You know, I was very fortunate.
DP: When something like that happens, does it put things in perspective
and you realize, "You know, I just play basketball games"?
SB: Yes.
DP: You know, you're so into your world, and then all of a sudden
this happens and it kind of hits you, "You know what? Do you
think people around the world care about what's going on in Connecticut
basketball?"
SB: Definitely, definitely.
DP: Where's your New York accent?
SB: I'm lucky, man, I avoided it. I say "man" a lot,
but I avoided it ... I don't say "yous" -- like, "yous
guys, what are you thinking?" I don't say "yous."
But sometimes my "a-l-l" words, like "ball"

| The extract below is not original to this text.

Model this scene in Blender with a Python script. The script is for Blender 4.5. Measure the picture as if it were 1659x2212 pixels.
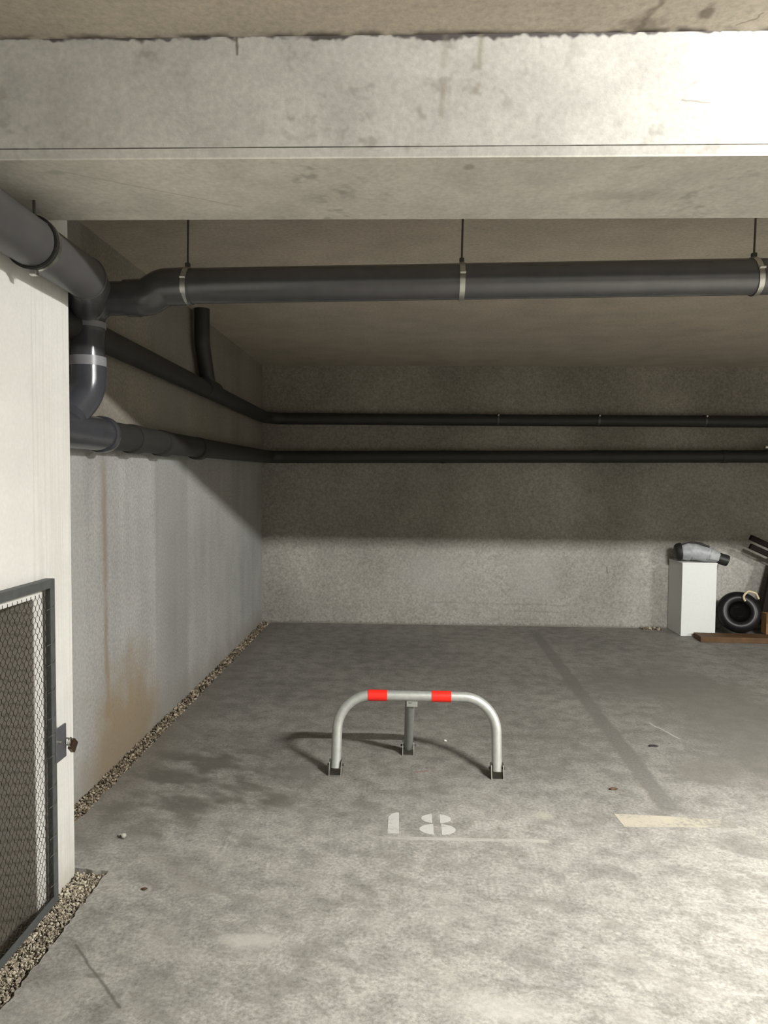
import bpy, bmesh, math, random
from mathutils import Vector, Matrix
random.seed(18)
for o in list(bpy.data.objects):
    bpy.data.objects.remove(o, do_unlink=True)
S = bpy.context.scene
C = S.collection

# ------------------------------------------------------------------ camera
cam_d = bpy.data.cameras.new('camera')
cam = bpy.data.objects.new('camera', cam_d)
C.objects.link(cam)
cam_d.sensor_fit = 'VERTICAL'
cam_d.sensor_height = 36.0
cam_d.lens = 1550.0 / 2212.0 * 36.0
cam_d.clip_start = 0.05
YAW, PITCH, ROLL = math.atan(50.5 / 1550), math.atan(71 / 1550), 0.0085
fw = Vector((-math.sin(YAW) * math.cos(PITCH), math.cos(YAW) * math.cos(PITCH), -math.sin(PITCH)))
r0 = fw.cross(Vector((0, 0, 1))).normalized()
u0 = r0.cross(fw).normalized()
rc = r0 * math.cos(ROLL) + u0 * math.sin(ROLL)
uc = u0 * math.cos(ROLL) - r0 * math.sin(ROLL)
cam.matrix_world = Matrix(((rc.x, uc.x, -fw.x, 0), (rc.y, uc.y, -fw.y, 0), (rc.z, uc.z, -fw.z, 1.5), (0, 0, 0, 1)))
S.camera = cam

# ------------------------------------------------------------------ world, exposure
w = bpy.data.worlds.new('world'); S.world = w
w.use_nodes = True
w.node_tree.nodes['Background'].inputs[0].default_value = (0.9, 0.95, 1, 1)
w.node_tree.nodes['Background'].inputs[1].default_value = 0.0
S.view_settings.view_transform = 'Standard'
S.view_settings.look = 'None'
S.view_settings.exposure = 0.0
S.view_settings.gamma = 1.0
S.view_settings.use_curve_mapping = False
S.cycles.use_light_tree = False
S.cycles.max_bounces = 4
S.cycles.diffuse_bounces = 4
S.cycles.glossy_bounces = 2
S.cycles.transparent_max_bounces = 4
S.cycles.caustics_reflective = False
S.cycles.sample_clamp_indirect = 4.0
LAMP_MAIN = 4500.0      # emission strength of the globe by the beam (fluorescent tube)
LAMP_FILL = 3000.0      # added fill lamp out of view, to brighten the bay

# ------------------------------------------------------------------ key dimensions (metres)
CEIL = 2.654           # underside of slab
BEAM0, BEAM1, BEAMZ, LIP = 1.92, 2.375, 2.345, 2.3704
PIERX, PIERY = -1.245, 2.62
LEFTX, BACKY = -1.50, 7.37
RIGHTX, REARY = 6.5, -5.0

# ------------------------------------------------------------------ shader helpers
class E:
    """A float socket with arithmetic."""
    def __init__(s, m, sock): s.m, s.s = m, sock
    def _op(s, op, b=None, c=None):
        n = s.m.nt.nodes.new('ShaderNodeMath'); n.operation = op
        for i, v in enumerate((s, b, c)):
            if v is None: continue
            if isinstance(v, E): s.m.nt.links.new(v.s, n.inputs[i])
            else: n.inputs[i].default_value = v
        return E(s.m, n.outputs[0])
    def __add__(s, b): return s._op('ADD', b)
    def __radd__(s, b): return s._op('ADD', b)
    def __sub__(s, b): return s._op('SUBTRACT', b)
    def __rsub__(s, b): return (s * -1.0) + b
    def __mul__(s, b): return s._op('MULTIPLY', b)
    def __rmul__(s, b): return s._op('MULTIPLY', b)
    def __truediv__(s, b): return s._op('DIVIDE', b)
    def abs(s): return s._op('ABSOLUTE')
    def sqrt(s): return s._op('SQRT')
    def min(s, b): return s._op('MINIMUM', b)
    def max(s, b): return s._op('MAXIMUM', b)
    def clamp(s): return s.max(0.0).min(1.0)
    def step(s, lo, hi):
        """smooth 0..1 as the value goes lo..hi (either way round)"""
        n = s.m.nt.nodes.new('ShaderNodeMapRange'); n.interpolation_type = 'SMOOTHSTEP'
        a, b, t0, t1 = (lo, hi, 0.0, 1.0) if lo < hi else (hi, lo, 1.0, 0.0)
        s.m.nt.links.new(s.s, n.inputs[0])
        for i, v in ((1, a), (2, b), (3, t0), (4, t1)): n.inputs[i].default_value = v
        return E(s.m, n.outputs[0])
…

-- also coffee or talk -- you can tell on those a bit.
DP: Give me a typical sentence that I would hear from a New Yorker
if I went on the court that would just sum up what that language
is all about.
SB: Let me think. On the court?
DP: Well, it could be off the court, too, if you wanted. But I figured
you going on the court, that if you heard something...
SB: How I would know they were from New York?
DP: Yeah.
SB: "I'm telling you, yous gave it away right there."
Or, "What are yous doin'?" That's very typical ... when
you add the "yous" you're definitely looking at a Brooklyn/Queens
person.
DP: So you can break down the dialect in the five boroughs.
SB: (laughs) A little bit ... "yous" is when you're
talking to a group. One person, they just say "you."
DP: Best city to travel to.
SB: Oh, New York. And then Seattle. Seattle's a close second.
DP: See, I love Seattle. You haven't been there for the rain, though,
have you?
SB: No, I haven't.
DP: By the way, who's playing you if someone made the movie, "The
Sue Bird Story"?
SB: Well, I would pick Sandra Bullock, but people say I look
a little bit like Geena Davis. I mean, some people have said this,
but I don't know if it's true or not. I don't see it.
DP: Yeah, but you're cuter than Geena Davis.
SB: That's what I said.
DP: Well, of course you said that. I would hope so. OK, who's the
leading man?
SB: Wow! Either Brad Pitt, or I had a huge crush on Marky Mark.
DP: (laughs) You did have or you still do?
SB: No, did, did ... but I still like him.